Aunque insidiosa, la estupidización no es un destino irrevocable. La resistencia que pregonamos desde este humilde lugar se fragua en la recuperación del pensamiento crítico, un acto de insubordinación intelectual urgente y necesario. La educación, lejos de ser un mero mecanismo de transmisión de información para que los chicos aprueben sin aprender, debe convertirse en un espacio de deliberación sesuda y cuestionamiento con argumentos sólidos. El periodismo, liberado de las ataduras del poder económico y político, debe erigirse como un faro de veracidad, iluminando los rincones oscuros de la desinformación entretenida. La duda, la curiosidad y el debate riguroso deben ser restaurados como pilares de nuestra cultura, exigiendo información veraz y educación de calidad como derechos indiscutibles e inalienables.

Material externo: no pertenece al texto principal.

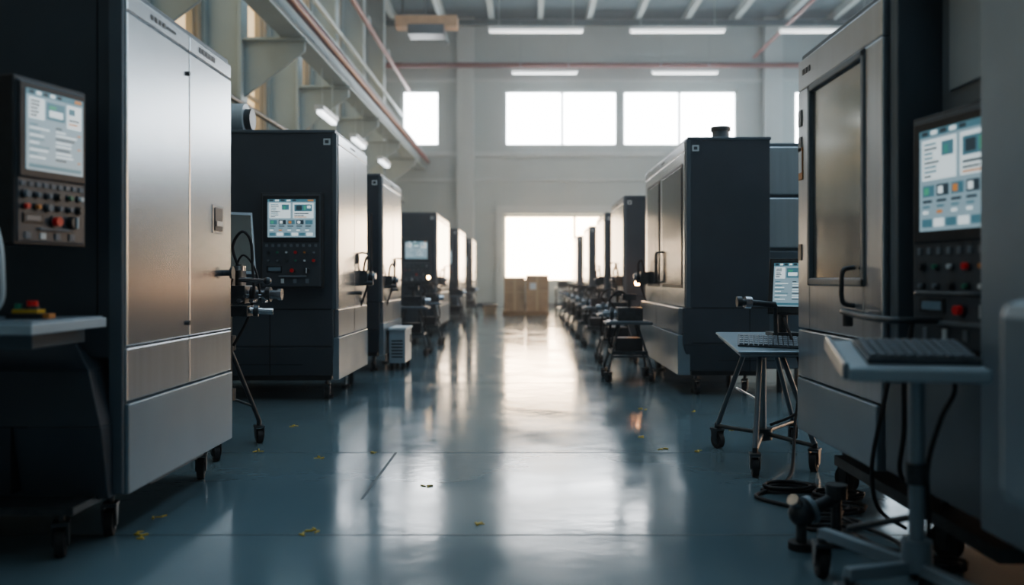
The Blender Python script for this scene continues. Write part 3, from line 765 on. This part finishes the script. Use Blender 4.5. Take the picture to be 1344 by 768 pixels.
b = B('operator_chair'); b.part('backrest',0.05)
b.box(1.10,1.18,1.62,2.06,0.62,1.10,'grey')
b.part('seat',0.03); b.box(1.20,1.64,1.62,2.06,0.46,0.53,'slate2')
b.part('frame',0.004)
b.tube(curve([(1.17,1.84,0.80),(1.20,1.84,0.55),(1.28,1.84,0.44),(1.42,1.84,0.44)],5),0.02,'dmetal',10)
b.cyl((1.42,1.84,0.12),(1.42,1.84,0.47),0.028,'dmetal')
for k in range(5):
    a=2*math.pi*k/5+0.3; ex,ey=1.42+0.26*math.cos(a),1.84+0.26*math.sin(a)
    b.tube([(1.42,1.84,0.15),(ex,ey,0.115)],0.018,'dmetal',8); caster(b,ex,ey,0.04,0.1,math.degrees(a))
b.finish()

b = B('cardboard_crates'); b.part('boxes',0.01)
for (x0,x1,ya,yb,z0,z1) in ((-0.66,-0.02,27.0,27.8,0.12,1.18),(0.0,0.70,26.9,27.8,0.12,1.24),(-0.60,-0.1,27.9,28.5,0.0,0.9)):
    b.box(x0,x1,ya,yb,z0,z1,'card'); 
    b.box((x0+x1)/2-0.04,(x0+x1)/2+0.04,ya-0.004,ya,z0+0.02,z1,'tape'); b.box(x0+0.02,x1-0.02,ya-0.006,ya,z0+(z1-z0)*0.55,z0+(z1-z0)*0.57,'tape')
b.box(0.12,0.32,26.892,26.9,0.8,1.0,'white')
b.part('pallet',0.004)
for k in range(6): b.box(-0.70+k*0.24,-0.52+k*0.24,26.85,27.85,0.09,0.12,'wood')
for y in (26.87,27.3,27.75): b.box(-0.70,0.72,y,y+0.08,0.0,0.09,'wood')
b.finish()
b = B('plastic_storage_bin'); b.part('body',0.01)
b.frustum((-1.3,-0.95,27.4,27.9),0,(-1.35,-0.9,27.35,27.95),0.28,'card'); b.box(-1.37,-0.88,27.33,27.97,0.28,0.31,'dmetal'); b.finish()
b = B('parts_trolley'); b.part('body',0.006)
for x in (0.95,1.35):
    for y in (27.2,27.7): b.cyl((x,y,0.08),(x,y,0.85),0.02,'dmetal'); caster(b,x,y,0.04,0.1)
for z in (0.2,0.5,0.83): b.box(0.93,1.37,27.18,27.72,z,z+0.03,'grey')
b.box(1.0,1.3,27.25,27.6,0.86,1.05,'dmetal'); b.box(1.0,1.25,27.3,27.6,0.53,0.7,'pale'); 
b.finish()

# ------------------------------------------------------------ world: faint dust haze
w = D.worlds.new('sky_world'); SC.world = w; w.use_nodes=True
bg = w.node_tree.nodes['Background']; bg.inputs['Color'].default_value=(0.55,0.75,0.95,1); bg.inputs['Strength'].default_value=0.6
vs = w.node_tree.nodes.new('ShaderNodeVolumeScatter'); vs.inputs['Density'].default_value=0.005; vs.inputs['Anisotropy'].default_value=0.6
vs.inputs['Color'].default_value=(0.92,0.95,1.0,1)
w.node_tree.links.new(vs.outputs['Volume'], w.node_tree.nodes['World Output'].inputs['Volume'])

cam = D.cameras.new('camera'); co = D.objects.new('camera',cam); COL.objects.link(co)
co.location=(0,0,1.15); co.rotation_euler=(math.radians(90),0,0)
cam.sensor_width=36; cam.lens=36*1150/1344; cam.shift_x=-18/1344; cam.shift_y=-19/1344
cam.clip_start=0.05; cam.clip_end=200
cam.dof.use_dof=True; cam.dof.focus_distance=6.0; cam.dof.aperture_fstop=1.0
SC.camera=co
SC.view_settings.view_transform='AgX'
SC.view_settings.look='AgX - Medium High Contrast'
SC.view_settings.exposure=-0.08
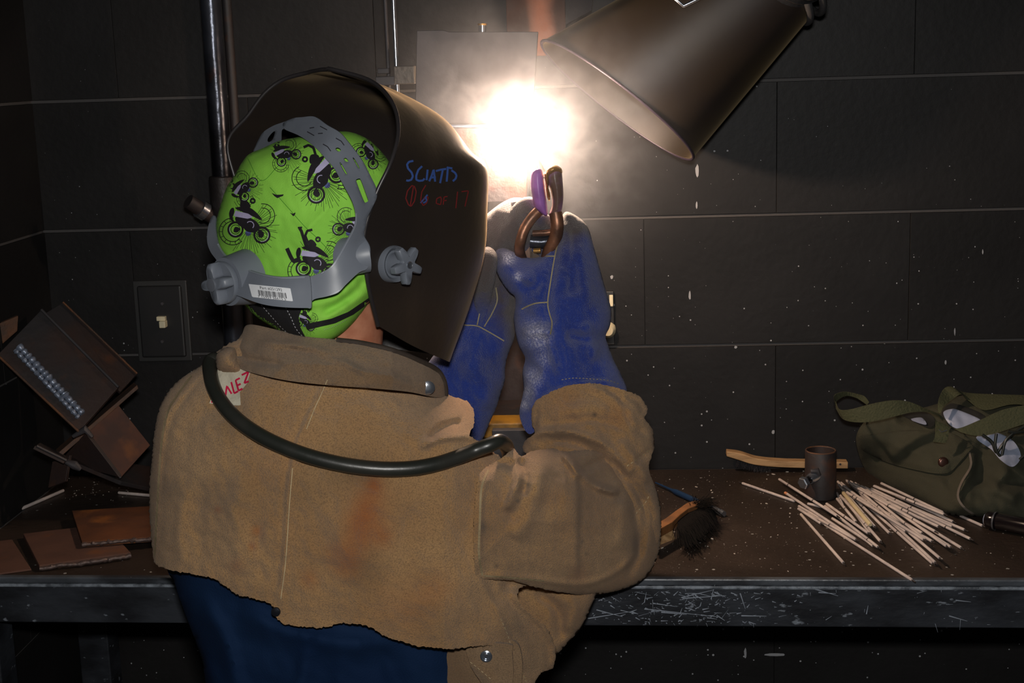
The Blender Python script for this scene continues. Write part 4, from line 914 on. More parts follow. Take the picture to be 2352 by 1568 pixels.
# ------------------------------------------------------------------ helmet
helm = thing('welding_helmet', 'black welding helmet with a grey headgear worn by the welder', 'helmet', tuple(U(900, 560, -.58)))
G = [[(868, 748, -.665), (950, 795, -.605), (1032, 831, -.53), (985, 812, -.41), (760, 780, -.44), (640, 740, -.50)],
     [(845, 650, -.695), (955, 670, -.635), (1072, 712, -.535), (1030, 690, -.40), (760, 650, -.42), (600, 630, -.50)],
     [(836, 545, -.70), (965, 560, -.64), (1108, 588, -.53), (1050, 580, -.38), (760, 550, -.40), (565, 530, -.50)],
     [(862, 450, -.695), (985, 460, -.635), (1116, 480, -.53), (1060, 470, -.37), (760, 450, -.39), (545, 430, -.50)],
     [(898, 372, -.685), (1005, 385, -.625), (1117, 384, -.53), (1050, 380, -.38), (760, 360, -.39), (523, 328, -.50)],
     [(915, 300, -.66), (990, 310, -.605), (1080, 346, -.52), (1020, 340, -.40), (780, 290, -.40), (570, 265, -.50)],
     [(901, 236, -.625), (962, 256, -.58), (1030, 281, -.50), (965, 275, -.42), (790, 235, -.42), (608, 214, -.50)],
     [(852, 186, -.58), (903, 212, -.545), (966, 237, -.48), (900, 226, -.45), (780, 195, -.45), (650, 183, -.50)],
     [(762, 159, -.555), (800, 168, -.53), (868, 192, -.49), (830, 187, -.46), (770, 173, -.47), (700, 168, -.51)],
     [(757, 159, -.553), (748, 159, -.547), (737, 160, -.54), (727, 162, -.53), (716, 164, -.52), (706, 167, -.512)]]
Gw = np.array([[U(*q) for q in row] for row in G])
rowsD = np.array([cr(Gw[i], 10) for i in range(len(Gw))])           # (10, 51, 3)
grid = np.array([cr(rowsD[:, j], 9) for j in range(rowsD.shape[1])]).transpose(1, 0, 2)   # (82, 51, 3)
ny, nx = grid.shape[:2]
du = np.gradient(grid, axis=1); dv = np.gradient(grid, axis=0); nn = np.cross(du, dv); nn /= np.linalg.norm(nn, axis=2)[..., None] + 1e-9
cen = grid.reshape(-1, 3).mean(0); sgn = np.sign(((grid - cen) * nn).sum(2).mean()); nn *= sgn
inner = grid - nn * .0028; V = np.vstack([grid.reshape(-1, 3), inner.reshape(-1, 3)]); nt_ = ny * nx; Fc = []
for i in range(ny - 1):
    for j in range(nx - 1):
        a = i * nx + j; Fc += [(a, a + 1, a + nx + 1, a + nx), (nt_ + a, nt_ + a + nx, nt_ + a + nx + 1, nt_ + a + 1)]
for i in range(ny - 1):
    for j in (0, nx - 1): a = i * nx + j; Fc.append((a, a + nx, a + nx + nt_, a + nt_))
for j in range(nx - 1):
    for i in (0, ny - 1): a = i * nx + j; Fc.append((a, a + 1, a + 1 + nt_, a + nt_))
shell = mk('shell', V, Fc, M['shell'], helm, True)
rim = np.vstack([grid[:, 0], grid[-1], grid[::-1, -1]])
MB().tube(resample(rim, .008), .0024, 8, cap=False).build('rim', mat('shell_rim', S(46, 43, 44), .35), helm)
BS = bvh(shell)
k_ = Ink(BS, .0008)
for s_ in ([(949.4, 369.3), (939.2, 371.4), (934.9, 377.9), (937.1, 386.6), (945.7, 396.4), (948.3, 405.0), (944.6, 412.6), (937.1, 415.2), (933.2, 413.7)], [(969.6, 381.6), (960.9, 389.9), (956.1, 402.9), (956.1, 412.6), (963.1, 415.4), (971.7, 414.1), (975.2, 409.8)], [(982.2, 389.4), (979.8, 413.7)], [(985.8, 416.3), (991.7, 402.9), (996.0, 388.8), (997.8, 402.9), (999.5, 417.0)], [(990.2, 407.6), (1001.0, 406.8)], [(1001.0, 392.7), (1012.9, 389.4), (1024.9, 387.7)], [(1016.8, 390.9), (1014.0, 405.0), (1010.8, 420.6)], [(1025.9, 384.4), (1038.9, 386.6)], [(1028.5, 386.6), (1027.2, 402.9), (1025.9, 417.0)], [(1036.8, 390.9), (1045.4, 396.8), (1048.7, 402.9), (1046.5, 410.5), (1040.0, 415.9)]): k_.stroke(s_, 4.6, 3)
k_.stroke([(966, 466), (982, 447)], 3.5, 3); k_.stroke([(978, 452), (980, 462), (972, 466)], 3.5, 3)
k_.build('lettering', M['inkblue'], shell, kind='stuff')
k_ = Ink(BS, .0008)
for s_ in ([(946, 426), (936, 438), (932, 455), (938, 470), (944, 474), (952, 462), (956, 440), (952, 428), (946, 426)], [(950, 426), (942, 474)], [(978, 425), (969, 440), (966, 460), (972, 472), (980, 466), (984, 452), (976, 452), (970, 462)], [(1012, 452), (1003, 456), (1002, 467), (1012, 470), (1014, 458), (1012, 452)], [(1018, 470), (1020, 452), (1028, 451)], [(1018, 461), (1026, 460)], [(1051, 440), (1047, 478)], [(1060, 440), (1076, 438), (1068, 474)]): k_.stroke(s_, 2.6, 3)
k_.build('lettering', M['inkred'], shell, kind='stuff')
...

Como nos recuerda la gran Hannah Arendt en su obra “La condición humana” (1958), “la capacidad de pensar es lo que nos hace ser humanos”, motivo por el cual es imprescindible resistir al arrebato de nuestra esencia para no seguir siendo autómatas de la conformidad impuesta por un grupete de degenerados con poder. Y recuerden, amigos míos, la estupidización prospera en la indiferencia y en la complacencia, motivo por el cual nuestro antídoto reside en la valentía de cuestionar, analizar, comprender y dejar de repetir como loros lo que “se dice por ahí”: la rebelión del pensamiento es un imperativo ético, un acto heroico que espero se ponga de moda para poder redefinir nuestra humanidad devastada.